[start of RAW DATA]

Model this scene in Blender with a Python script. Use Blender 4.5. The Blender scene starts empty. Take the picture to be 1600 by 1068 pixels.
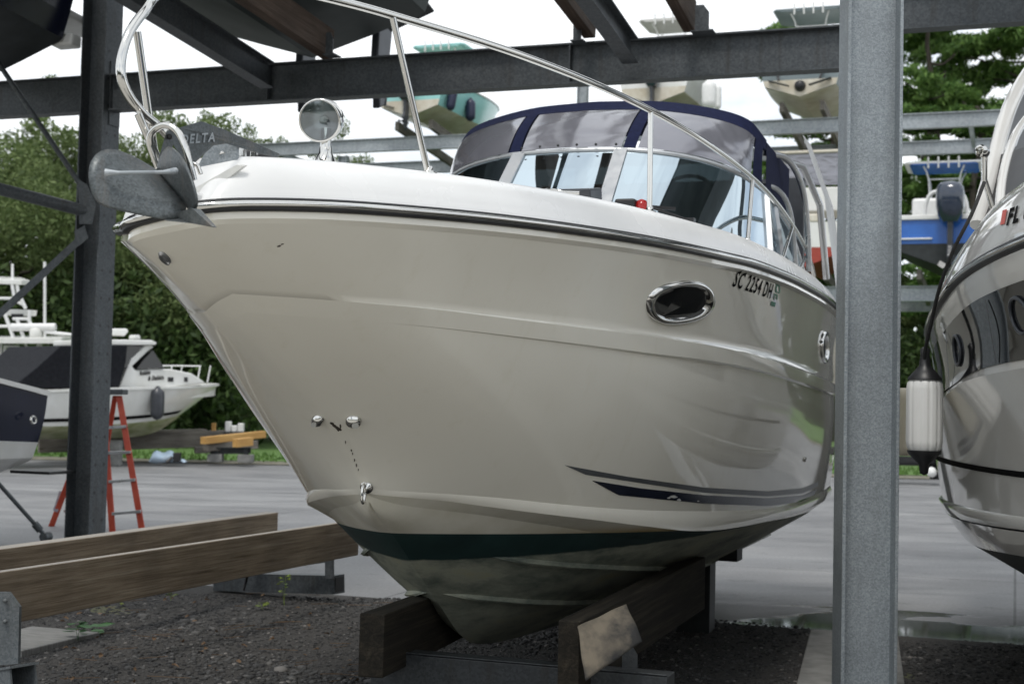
import bpy, math, random
import numpy as np
from math import sin, cos, tan, pi, radians, sqrt, exp, atan2
from mathutils import Vector, Matrix
from mathutils.bvhtree import BVHTree
random.seed(7); RNG = np.random.default_rng(7)
SC = bpy.context.scene
COL = SC.collection

# ------------------------------------------------------------------ camera
FPX, CAMH, PITCH, ROLL = 2222.0, 1.65, radians(2.5), radians(1.25)
cd = bpy.data.cameras.new('camera'); cam = bpy.data.objects.new('camera', cd); COL.objects.link(cam)
cd.sensor_width = 36.0; cd.lens = 36.0*FPX/1600.0
cd.clip_start = 0.05; cd.clip_end = 600
cam.location = (0, 0, CAMH); cam.rotation_mode = 'XYZ'
CM = Matrix.Rotation(-ROLL, 3, 'Y') @ Matrix.Rotation(pi/2+PITCH, 3, 'X')
cam.rotation_euler = CM.to_euler('XYZ')
cd.dof.use_dof = True; cd.dof.focus_distance = 5.9; cd.dof.aperture_fstop = 4.5
SC.camera = cam

# ------------------------------------------------------------------ sky and sun
SUN_EL, SUN_ROT = radians(62), radians(200)
W = bpy.data.worlds.new('World'); SC.world = W; W.use_nodes = True
nt = W.node_tree; nt.nodes.clear()
wo = nt.nodes.new('ShaderNodeOutputWorld'); bg = nt.nodes.new('ShaderNodeBackground')
sky = nt.nodes.new('ShaderNodeTexSky'); sky.sky_type = 'NISHITA'; sky.sun_disc = False
sky.sun_elevation = SUN_EL; sky.sun_rotation = SUN_ROT
tc = nt.nodes.new('ShaderNodeTexCoord'); mp = nt.nodes.new('ShaderNodeMapping'); mp.inputs['Scale'].default_value = (1, 1, 2.2)
no = nt.nodes.new('ShaderNodeTexNoise'); no.inputs['Scale'].default_value = 2.6; no.inputs['Detail'].default_value = 7; no.inputs['Roughness'].default_value = .6
cr = nt.nodes.new('ShaderNodeValToRGB'); cr.color_ramp.elements[0].position = .38; cr.color_ramp.elements[0].color = (.5, .5, .5, 1); cr.color_ramp.elements[1].position = .52
no2 = nt.nodes.new('ShaderNodeTexNoise'); no2.inputs['Scale'].default_value = 1.7; no2.inputs['Detail'].default_value = 4
cc = nt.nodes.new('ShaderNodeValToRGB'); cc.color_ramp.elements[0].position = .3; cc.color_ramp.elements[1].position = .75
cc.color_ramp.elements[0].color = (8.2, 8.7, 9.2, 1); cc.color_ramp.elements[1].color = (11.5, 11.8, 12.0, 1)
mx = nt.nodes.new('ShaderNodeMixRGB')
bg.inputs['Strength'].default_value = 0.10
lk = nt.links.new
lk(tc.outputs['Generated'], mp.inputs[0]); lk(mp.outputs[0], no.inputs['Vector']); lk(mp.outputs[0], no2.inputs['Vector'])
lk(no.outputs['Fac'], cr.inputs[0]); lk(no2.outputs['Fac'], cc.inputs[0])
lk(cr.outputs[0], mx.inputs[0]); lk(sky.outputs[0], mx.inputs[1]); lk(cc.outputs[0], mx.inputs[2])
lk(mx.outputs[0], bg.inputs['Color']); lk(bg.outputs[0], wo.inputs[0])
sl = bpy.data.lights.new('sun', 'SUN'); sl.energy = 1.3; sl.angle = radians(12); sl.color = (1, .96, .9)
so = bpy.data.objects.new('sun', sl); COL.objects.link(so)
SUND = Vector((sin(SUN_ROT)*cos(SUN_EL), cos(SUN_ROT)*cos(SUN_EL), sin(SUN_EL)))
so.rotation_euler = SUND.to_track_quat('Z', 'Y').to_euler(); so.location = (0, 0, 30)
SC.view_settings.view_transform = 'Standard'; SC.view_settings.look = 'None'
SC.view_settings.exposure = 0.32; SC.view_settings.gamma = 1.0; SC.view_settings.use_curve_mapping = False

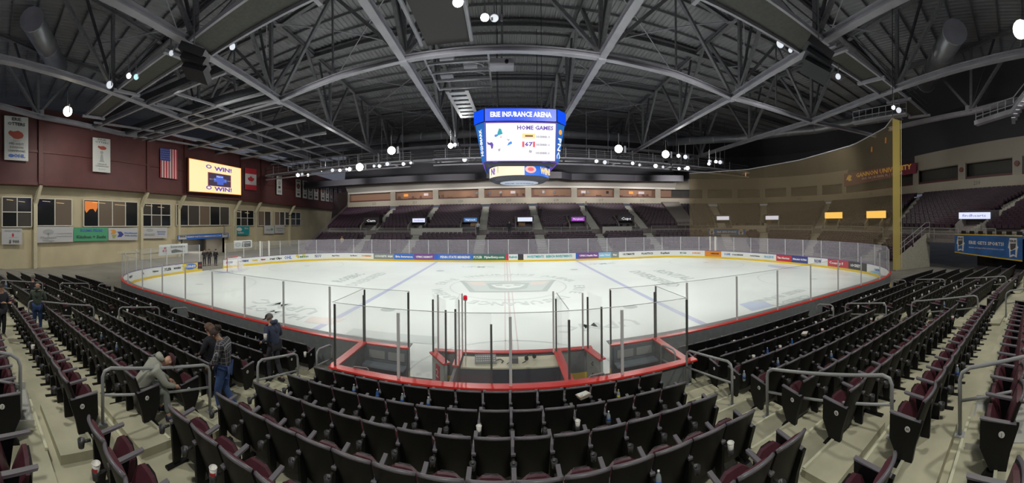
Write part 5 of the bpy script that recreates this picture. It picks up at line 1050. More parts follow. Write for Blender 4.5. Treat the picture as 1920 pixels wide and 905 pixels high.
# vomitories
grey_c = mat('vom_wall', (.24, .22, .20), .7, var=.1); bk_m = mat('ad_black', (.03, .03, .03)); e_amb = mat('led_amber', (.02,)*3, .4, emit=1.3, ecol=(1, .62, .12))
for (px, kind), t in zip(vom, VT):
    w = 1.25/dens(t, .4); g = thing('stand_entrance', 'entrance tunnel of the far stand under its %s' % {'o': 'small white lettered sign', 'w': 'white lit sign', 'b': 'blue sign with a wooden door open', 'w2': 'white lit sign beside a wooden door', 'p': 'purple lit sign', 'a': 'amber lit sign', 'w3': 'wide pale lit sign, far right'}[kind]+(', left of the scoreboard' if px < 950 else ', right of the scoreboard' if px < 1250 else ', in the right stand'), 'entrance', kind='structure')
    P4 = [bw(t-w, .37), bw(t+w, .37), bw(t+w, .52), bw(t-w, .52)]; z0, z1 = 2.6, 5.15
    for a, b in ((0, 3), (1, 2)):
        p, q = P4[a], P4[b]; d = (q-p).normalized()
        MB().hexa([Vector((*(v).xy, z)) for z in (z0,) for v in (p, q, q+Vector((-d.y, d.x, 0))*.2, p+Vector((-d.y, d.x, 0))*.2)]+[Vector((*v.xy, zz)) for v, zz in ((p, 3.9), (q, z1), (q+Vector((-d.y, d.x, 0))*.2, z1), (p+Vector((-d.y, d.x, 0))*.2, 3.9))]).build('side_wall', grey_c, g)
    pm, qm = bw(t-w, .47), bw(t+w, .47)
    MB().hexa([Vector((*v.xy, z0)) for v in (pm, qm, P4[2], P4[3])]+[Vector((*v.xy, 4.55)) for v in (pm, qm, P4[2], P4[3])]).build('back_block', dk, g)  # dark block closes the entrance, standing for the shade inside
    MB().hexa([Vector((*v.xy, 4.3)) for v in (bw(t-w, .43), bw(t+w, .43), P4[2], P4[3])]+[Vector((*v.xy, 5.15)) for v in (bw(t-w, .43), bw(t+w, .43), P4[2], P4[3])]).build('lintel', dk, g)
    c = bw(t, .425); a, b = bw(t-w, .42), bw(t+w, .42); d = (b-a).normalized(); nn = Vector((d.y, -d.x, 0)); hw = {'w': .95, 'w2': 1.05, 'a': 1.6, 'w3': 1.5}.get(kind, .95)
    sm = {'o': bk_m, 'w': mat('sign_lit_white', (.02,)*3, .4, emit=1, ecol=(.75, .8, 1)), 'w2': mat('sign_lit_white', (.02,)*3), 'w3': mat('sign_lit_white', (.02,)*3), 'b': mat('sign_lit_blue', (.02,)*3, .4, emit=.6, ecol=(.08, .25, .6)), 'p': mat('sign_lit_purple', (.02,)*3, .4, emit=.9, ecol=(.35, .05, .5)), 'a': e_amb}[kind]
    sz = (4.38, 4.95) if kind not in 'a' else (4.5, 5.3)
    cc = Vector((c.x, c.y, 0)); so = thing('lit_sign', {'o': 'small black sign with white letters', 'w': 'white lit sign', 'b': 'blue lit sign', 'w2': 'white lit sign beside a wooden door', 'p': 'purple lit sign', 'a': 'amber lit sign', 'w3': 'wide pale lit sign'}[kind]+' over a stand entrance, '+{692: 'leftmost', 782: 'left of scoreboard', 881: 'below the scoreboard, left side', 985: 'below the scoreboard, right side', 1086: 'right of scoreboard', 1177: 'far side, rightmost before the netting', 1357: 'left edge behind netting', 1447: 'middle behind netting', 1560: 'left amber one behind netting', 1638: 'right amber one behind netting', 1817: 'right of netting'}[px], 'sign')
    MB().hexa([cc-d*hw+Vector((0, 0, sz[0])), cc+d*hw+Vector((0, 0, sz[0])), cc+d*hw-nn*.1+Vector((0, 0, sz[0])), cc-d*hw-nn*.1+Vector((0, 0, sz[0])), cc-d*hw+Vector((0, 0, sz[1])), cc+d*hw+Vector((0, 0, sz[1])), cc+d*hw-nn*.1+Vector((0, 0, sz[1])), cc-d*hw-nn*.1+Vector((0, 0, sz[1]))]).build('panel', sm, so)
    words_ = {692: 'Cam', 782: 'Sections', 881: 'Highmark', 1086: 'Mercyhurst', 1177: 'Cups', 1817: 'findhearts'}.get(px)
    if words_: text(words_, .34 if kind != 'o' else .5, cc+nn*.02+Vector((0, 0, (sz[0]+sz[1])/2)), d, (0, 0, 1), mat('led_letter_white', (.02,)*3) if kind in 'obp' else e_purp, so, width=hw*1.5)
    if kind in ('b', 'w2'):
        q = bw(t+w*.35*(1 if kind == 'b' else -1), .455); MB().box((q.x, q.y, 3.6), (1.0, .1, 1.6)).build('door_leaf', mat('wood_door', (.32, .19, .07), .5), g)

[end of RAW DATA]

** WRITTEN TASK **
Write out again exactly the lines from the start of the data above through the line containing "COL = SC.collection", inclusive, excluding any pictures.

** RESPONSE **
Model this scene in Blender with a Python script. Use Blender 4.5. The Blender scene starts empty. Take the picture to be 1600 by 1068 pixels.
import bpy, math, random
import numpy as np
from math import sin, cos, tan, pi, radians, sqrt, exp, atan2
from mathutils import Vector, Matrix
from mathutils.bvhtree import BVHTree
random.seed(7); RNG = np.random.default_rng(7)
SC = bpy.context.scene
COL = SC.collection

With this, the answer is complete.